**What you need to do:** Output the lines below exactly, please, from the first line until the line with "b = MB(); b.box(-hw + UP, hw", counting both.

** Start Source material **

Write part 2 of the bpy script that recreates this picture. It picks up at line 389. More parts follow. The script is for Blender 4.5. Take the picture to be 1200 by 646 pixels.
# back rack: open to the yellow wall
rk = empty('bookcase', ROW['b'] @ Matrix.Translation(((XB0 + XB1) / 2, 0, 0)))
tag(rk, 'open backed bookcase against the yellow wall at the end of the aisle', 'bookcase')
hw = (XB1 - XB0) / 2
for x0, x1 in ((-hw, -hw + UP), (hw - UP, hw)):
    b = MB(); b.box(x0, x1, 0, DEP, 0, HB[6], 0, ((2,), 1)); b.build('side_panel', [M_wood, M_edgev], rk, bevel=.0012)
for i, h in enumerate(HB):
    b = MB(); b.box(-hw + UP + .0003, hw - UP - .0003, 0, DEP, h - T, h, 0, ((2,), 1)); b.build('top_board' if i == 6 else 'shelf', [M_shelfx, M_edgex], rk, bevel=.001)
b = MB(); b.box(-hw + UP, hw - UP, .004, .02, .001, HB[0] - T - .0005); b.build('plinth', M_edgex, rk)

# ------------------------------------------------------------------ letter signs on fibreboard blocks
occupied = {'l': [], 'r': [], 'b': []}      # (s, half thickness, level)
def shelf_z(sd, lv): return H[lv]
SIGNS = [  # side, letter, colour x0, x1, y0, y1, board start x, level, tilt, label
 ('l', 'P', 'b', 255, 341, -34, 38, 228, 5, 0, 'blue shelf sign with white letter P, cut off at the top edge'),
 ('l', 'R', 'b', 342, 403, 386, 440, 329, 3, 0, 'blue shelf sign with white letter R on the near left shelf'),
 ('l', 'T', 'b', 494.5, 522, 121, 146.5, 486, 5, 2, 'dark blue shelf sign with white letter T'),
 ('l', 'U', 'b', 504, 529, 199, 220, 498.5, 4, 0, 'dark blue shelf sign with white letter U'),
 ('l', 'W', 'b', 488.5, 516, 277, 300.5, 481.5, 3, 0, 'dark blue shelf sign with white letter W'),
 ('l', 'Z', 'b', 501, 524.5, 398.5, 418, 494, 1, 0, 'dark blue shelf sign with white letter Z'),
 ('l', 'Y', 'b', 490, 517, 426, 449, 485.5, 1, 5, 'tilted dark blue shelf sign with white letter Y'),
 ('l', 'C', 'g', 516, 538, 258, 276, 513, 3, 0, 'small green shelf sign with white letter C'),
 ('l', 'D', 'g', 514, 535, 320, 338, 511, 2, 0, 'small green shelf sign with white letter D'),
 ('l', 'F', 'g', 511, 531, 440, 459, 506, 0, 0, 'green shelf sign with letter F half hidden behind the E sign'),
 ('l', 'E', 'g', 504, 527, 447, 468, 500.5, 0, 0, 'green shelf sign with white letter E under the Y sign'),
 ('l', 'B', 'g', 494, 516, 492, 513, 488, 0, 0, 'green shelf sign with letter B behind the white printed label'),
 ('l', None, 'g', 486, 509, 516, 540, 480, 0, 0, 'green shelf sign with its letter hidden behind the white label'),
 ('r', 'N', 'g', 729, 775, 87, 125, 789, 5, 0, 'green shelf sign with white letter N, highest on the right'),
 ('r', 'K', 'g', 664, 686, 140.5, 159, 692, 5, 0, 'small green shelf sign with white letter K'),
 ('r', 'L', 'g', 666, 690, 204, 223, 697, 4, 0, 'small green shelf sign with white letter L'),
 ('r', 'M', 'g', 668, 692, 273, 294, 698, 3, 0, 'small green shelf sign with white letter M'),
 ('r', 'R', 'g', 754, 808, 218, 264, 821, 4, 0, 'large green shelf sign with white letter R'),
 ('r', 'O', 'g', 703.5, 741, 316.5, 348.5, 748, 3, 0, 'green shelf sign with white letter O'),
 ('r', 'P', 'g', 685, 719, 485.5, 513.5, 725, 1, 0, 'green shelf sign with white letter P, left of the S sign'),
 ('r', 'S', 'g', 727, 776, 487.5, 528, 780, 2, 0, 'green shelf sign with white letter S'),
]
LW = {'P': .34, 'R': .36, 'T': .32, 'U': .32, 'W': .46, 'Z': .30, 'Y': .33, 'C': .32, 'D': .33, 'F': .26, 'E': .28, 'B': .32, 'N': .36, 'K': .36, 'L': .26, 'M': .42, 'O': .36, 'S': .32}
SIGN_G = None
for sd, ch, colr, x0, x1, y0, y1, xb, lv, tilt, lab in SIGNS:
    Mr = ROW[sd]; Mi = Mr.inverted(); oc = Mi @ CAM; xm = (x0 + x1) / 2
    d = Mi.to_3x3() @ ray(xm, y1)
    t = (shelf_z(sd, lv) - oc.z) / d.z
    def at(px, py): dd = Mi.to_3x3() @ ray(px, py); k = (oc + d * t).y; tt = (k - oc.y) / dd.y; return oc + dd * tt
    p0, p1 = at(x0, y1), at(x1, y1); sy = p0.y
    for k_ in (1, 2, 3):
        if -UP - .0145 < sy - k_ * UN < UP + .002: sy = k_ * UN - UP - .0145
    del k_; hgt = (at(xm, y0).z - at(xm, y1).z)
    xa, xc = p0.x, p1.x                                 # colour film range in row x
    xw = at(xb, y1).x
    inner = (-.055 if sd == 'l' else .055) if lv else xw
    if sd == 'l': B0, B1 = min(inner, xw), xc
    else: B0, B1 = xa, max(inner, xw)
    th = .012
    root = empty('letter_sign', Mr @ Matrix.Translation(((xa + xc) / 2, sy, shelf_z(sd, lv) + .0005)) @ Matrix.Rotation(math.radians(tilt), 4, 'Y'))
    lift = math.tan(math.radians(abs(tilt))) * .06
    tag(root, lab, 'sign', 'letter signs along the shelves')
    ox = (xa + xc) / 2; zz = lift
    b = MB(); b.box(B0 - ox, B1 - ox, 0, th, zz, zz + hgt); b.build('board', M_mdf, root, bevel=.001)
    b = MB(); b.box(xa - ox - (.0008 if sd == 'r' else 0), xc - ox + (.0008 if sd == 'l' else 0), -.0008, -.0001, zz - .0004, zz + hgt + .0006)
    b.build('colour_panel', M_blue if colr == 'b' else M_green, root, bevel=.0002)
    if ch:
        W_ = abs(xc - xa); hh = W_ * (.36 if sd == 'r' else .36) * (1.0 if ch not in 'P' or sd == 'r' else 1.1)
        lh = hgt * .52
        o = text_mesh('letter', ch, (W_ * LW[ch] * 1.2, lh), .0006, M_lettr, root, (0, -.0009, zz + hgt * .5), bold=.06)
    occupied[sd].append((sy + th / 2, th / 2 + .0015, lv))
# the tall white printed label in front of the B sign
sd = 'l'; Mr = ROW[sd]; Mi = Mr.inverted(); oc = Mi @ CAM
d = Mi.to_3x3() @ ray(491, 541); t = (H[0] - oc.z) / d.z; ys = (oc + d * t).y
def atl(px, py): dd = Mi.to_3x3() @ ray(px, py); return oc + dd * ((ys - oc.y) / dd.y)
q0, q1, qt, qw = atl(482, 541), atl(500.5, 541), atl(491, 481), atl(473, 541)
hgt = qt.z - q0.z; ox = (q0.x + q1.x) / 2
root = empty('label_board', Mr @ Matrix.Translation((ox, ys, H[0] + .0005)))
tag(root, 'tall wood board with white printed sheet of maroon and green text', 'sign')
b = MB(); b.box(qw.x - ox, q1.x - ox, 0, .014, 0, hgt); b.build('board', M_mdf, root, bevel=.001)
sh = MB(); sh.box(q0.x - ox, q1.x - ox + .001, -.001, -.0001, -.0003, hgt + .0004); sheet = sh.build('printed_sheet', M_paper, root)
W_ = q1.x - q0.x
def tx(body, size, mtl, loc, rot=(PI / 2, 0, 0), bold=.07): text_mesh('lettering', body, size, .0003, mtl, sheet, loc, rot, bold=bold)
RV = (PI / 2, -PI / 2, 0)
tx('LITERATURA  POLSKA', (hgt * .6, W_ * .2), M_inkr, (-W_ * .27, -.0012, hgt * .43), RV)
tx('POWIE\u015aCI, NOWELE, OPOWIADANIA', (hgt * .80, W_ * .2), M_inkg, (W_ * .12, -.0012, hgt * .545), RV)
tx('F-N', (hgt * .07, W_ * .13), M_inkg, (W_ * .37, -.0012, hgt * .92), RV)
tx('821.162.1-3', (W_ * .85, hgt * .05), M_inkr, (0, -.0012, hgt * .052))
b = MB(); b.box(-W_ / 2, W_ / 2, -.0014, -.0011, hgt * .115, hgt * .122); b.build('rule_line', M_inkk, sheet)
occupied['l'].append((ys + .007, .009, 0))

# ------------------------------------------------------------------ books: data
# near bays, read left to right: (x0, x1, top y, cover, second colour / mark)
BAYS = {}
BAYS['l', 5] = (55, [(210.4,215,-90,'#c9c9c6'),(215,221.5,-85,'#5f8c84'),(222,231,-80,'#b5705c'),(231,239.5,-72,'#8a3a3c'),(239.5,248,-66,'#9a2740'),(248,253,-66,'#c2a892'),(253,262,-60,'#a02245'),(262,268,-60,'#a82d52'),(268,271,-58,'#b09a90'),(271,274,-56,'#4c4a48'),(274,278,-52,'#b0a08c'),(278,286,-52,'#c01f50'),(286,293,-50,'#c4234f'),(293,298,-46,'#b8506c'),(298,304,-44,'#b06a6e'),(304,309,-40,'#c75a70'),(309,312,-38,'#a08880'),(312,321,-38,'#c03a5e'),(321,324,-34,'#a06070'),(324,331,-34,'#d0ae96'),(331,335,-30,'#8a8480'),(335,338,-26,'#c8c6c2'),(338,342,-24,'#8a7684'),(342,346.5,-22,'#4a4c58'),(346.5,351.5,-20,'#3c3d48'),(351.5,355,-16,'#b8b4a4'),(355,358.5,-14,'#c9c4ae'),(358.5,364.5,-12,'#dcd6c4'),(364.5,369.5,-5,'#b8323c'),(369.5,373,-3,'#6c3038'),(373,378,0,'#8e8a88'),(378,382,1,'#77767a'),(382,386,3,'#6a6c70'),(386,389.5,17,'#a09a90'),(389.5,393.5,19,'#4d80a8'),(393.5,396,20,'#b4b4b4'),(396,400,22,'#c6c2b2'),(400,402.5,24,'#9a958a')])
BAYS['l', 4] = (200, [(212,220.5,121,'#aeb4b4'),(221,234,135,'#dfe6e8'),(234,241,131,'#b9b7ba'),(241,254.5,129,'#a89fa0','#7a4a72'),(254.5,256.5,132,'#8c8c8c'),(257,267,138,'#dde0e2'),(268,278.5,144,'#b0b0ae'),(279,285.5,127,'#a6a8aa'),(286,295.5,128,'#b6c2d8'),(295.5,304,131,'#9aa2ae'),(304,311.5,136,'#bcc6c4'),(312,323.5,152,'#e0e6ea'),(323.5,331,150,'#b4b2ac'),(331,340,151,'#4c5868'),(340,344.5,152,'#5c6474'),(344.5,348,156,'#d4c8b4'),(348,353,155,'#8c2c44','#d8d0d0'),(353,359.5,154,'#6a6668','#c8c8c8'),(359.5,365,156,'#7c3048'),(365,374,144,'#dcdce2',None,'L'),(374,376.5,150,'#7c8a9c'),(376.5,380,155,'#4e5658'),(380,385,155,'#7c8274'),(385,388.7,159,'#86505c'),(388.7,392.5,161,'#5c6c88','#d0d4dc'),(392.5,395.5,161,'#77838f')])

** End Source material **

**Response:**
Write part 2 of the bpy script that recreates this picture. It picks up at line 389. More parts follow. The script is for Blender 4.5. Take the picture to be 1200 by 646 pixels.
# back rack: open to the yellow wall
rk = empty('bookcase', ROW['b'] @ Matrix.Translation(((XB0 + XB1) / 2, 0, 0)))
tag(rk, 'open backed bookcase against the yellow wall at the end of the aisle', 'bookcase')
hw = (XB1 - XB0) / 2
for x0, x1 in ((-hw, -hw + UP), (hw - UP, hw)):
    b = MB(); b.box(x0, x1, 0, DEP, 0, HB[6], 0, ((2,), 1)); b.build('side_panel', [M_wood, M_edgev], rk, bevel=.0012)
for i, h in enumerate(HB):
    b = MB(); b.box(-hw + UP + .0003, hw - UP - .0003, 0, DEP, h - T, h, 0, ((2,), 1)); b.build('top_board' if i == 6 else 'shelf', [M_shelfx, M_edgex], rk, bevel=.001)
b = MB(); b.box(-hw + UP, hw - UP, .004, .02, .001, HB[0] - T - .0005); b.build('plinth', M_edgex, rk)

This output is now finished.